If life, not paper, is the path to the divine, Barks' translations may be closer to Rumi's ambitions than those produced by scholars of Farsi, the Persian dialect in which Rumi originally wrote. Barks deals very little with the original Farsi: He starts by comparing existing English translations, which he then rephrases into his own. Often this means giving up the rhyme and tempo of Rumi's original Farsi, but it allows Barks to bring the poetry a jauntiness and modernity. Rumi's jokes become funnier with Barks behind the wheel. Thus we get: "Someone born deaf has no more use for high notes than newborn babies for a fine merlot." It's a style Barks hinted at when he criticized a contemporary, Farsi-speaking Rumi translator who "uses words like 'unfathomable' a whole lot."
Barks, 64, is a big man with dark circles under his eyes. He's a little disheveled and wears a full white beard. We sit down to talk at a restaurant in Oakland, Calif. "I once met the living end of Rumi's lineage," he tells me. "Twenty-eight generations have traced their line down through. He was in Atlanta with the dervishes and he sat me down at the table to give me this beautiful book, this gift, and he said, 'What religion are you?' and I just threw up my hands and he said, 'Good.'" Later Barks says, "Love is the religion and the universe is the book. So if the universe is the book, that is your life as you're living it, that's the universe for you. That's your text."
He sees the Taliban as differing little from Bible-thumping Christian fundamentalists. "This is a bunch of brainwashed terrorists who are literalists and who are insane. They seem like scholarly narcissists. They seem like kids. They don't seem to have ever met a fully mature woman or man; I don't think they know one. They haven't been initiated into the mysteries of compassion. They're stuck in some literal way like a verse-quoting Southern Baptist would be. There are fundamentalists in every religion," Barks says.
I ask him, "How can it be that millions of Americans are picking up the same poetry books perused by the inhabitants of a country we're currently dropping bombs on?"

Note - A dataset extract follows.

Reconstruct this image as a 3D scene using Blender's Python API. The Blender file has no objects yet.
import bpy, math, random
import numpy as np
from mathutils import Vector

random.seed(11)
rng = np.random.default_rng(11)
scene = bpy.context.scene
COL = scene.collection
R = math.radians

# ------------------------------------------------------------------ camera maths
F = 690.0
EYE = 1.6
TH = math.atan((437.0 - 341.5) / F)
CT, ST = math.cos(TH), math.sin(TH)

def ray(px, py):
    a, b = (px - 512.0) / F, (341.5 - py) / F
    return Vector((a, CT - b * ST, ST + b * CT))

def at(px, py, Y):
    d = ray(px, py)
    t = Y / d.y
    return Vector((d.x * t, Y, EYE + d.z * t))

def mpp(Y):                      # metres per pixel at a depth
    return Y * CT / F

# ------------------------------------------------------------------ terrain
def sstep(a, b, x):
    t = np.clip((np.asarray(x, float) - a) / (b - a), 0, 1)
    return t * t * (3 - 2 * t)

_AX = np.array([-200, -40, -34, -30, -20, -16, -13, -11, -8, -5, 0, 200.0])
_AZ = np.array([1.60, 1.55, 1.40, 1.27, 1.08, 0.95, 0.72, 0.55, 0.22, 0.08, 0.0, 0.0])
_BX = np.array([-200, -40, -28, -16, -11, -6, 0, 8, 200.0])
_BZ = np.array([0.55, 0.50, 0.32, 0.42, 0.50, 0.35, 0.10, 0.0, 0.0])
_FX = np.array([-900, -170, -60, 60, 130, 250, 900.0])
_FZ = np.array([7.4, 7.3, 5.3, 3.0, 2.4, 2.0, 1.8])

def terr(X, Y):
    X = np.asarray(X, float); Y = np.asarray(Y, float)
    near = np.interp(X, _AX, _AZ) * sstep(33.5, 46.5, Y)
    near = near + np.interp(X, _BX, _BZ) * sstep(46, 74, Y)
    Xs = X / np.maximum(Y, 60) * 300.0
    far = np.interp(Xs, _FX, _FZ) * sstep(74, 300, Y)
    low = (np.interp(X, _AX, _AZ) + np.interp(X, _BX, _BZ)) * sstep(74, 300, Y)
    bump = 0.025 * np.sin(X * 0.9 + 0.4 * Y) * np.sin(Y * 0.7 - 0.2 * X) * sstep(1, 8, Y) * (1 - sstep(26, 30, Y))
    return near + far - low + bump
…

"Well, he reaches such a wide expanse," Barks answers. His audience "can include very devout Quranic scholars who hear his poems as some commentary on verses in the Quran. We can find Muslims and talk truly to them. That's how both countries can love the same poet. And he can also appeal to people like me, just gnostics who only accept their own experience rather than any revealed interpretation of it through a book. He has always been able to embrace that wide band of seekers."
One reason Rumi reaches audiences this diverse is that he's rarely very specific about who he's talking to or, for that matter, what he's talking about. Here he is, in Barks' translation, on the idea of the "beloved," a concept that includes virtually all of the visible and invisible world:
I belong to the beloved, have seen the two
worlds as one and that one call to and know
first, last, outer, inner only that
breath breathing human being.
It's likely this emphasis on the abstract over the specific is what keeps new agers and Muslim fundamentalists thumbing the same pages. Still, Rumi was born a Muslim. He lived as a devout Sufi Muslim, took a pilgrimage to Mecca, acted charitably in his community and fulfilled the duties of a Muslim. But woven through his poems is the insistence that sectarian differences don't really matter -- a conviction Barks shares. Like Rumi, Barks is less interested in religious distinctions than he is in the religious experience.
"Those who divide people from the ones who love the Quran and ones who love the Bible," Barks says, "and ones who love the Torah -- it's not part of that. There's no exclusive document that reveals. It's a family of people who are trying to learn how to love. And that's a very broad version of religion, but I think it's a valid one."
Even by Islamic standards, there's nothing terribly radical about that. It's a basic, if frequently ignored, aspect of the Islam that Muslims are instructed, by the Quran, to live in peace with Jews and Christians (if not actually befriend them). "Surely," reads the Quran, "those who are Jews and Christians -- they shall have their reward from the lord, and there is no fear in them, nor shall they grieve."
To make name distinctions, says Rumi, is to miss the point. He makes his point with a fish metaphor -- Barks gave one rendition: "One of [Rumi's] jokes about what theology is, he says it's like we're a school of fish getting together to try and discuss the possibility of the existence of the ocean. There is no separation. So don't try to find names for it."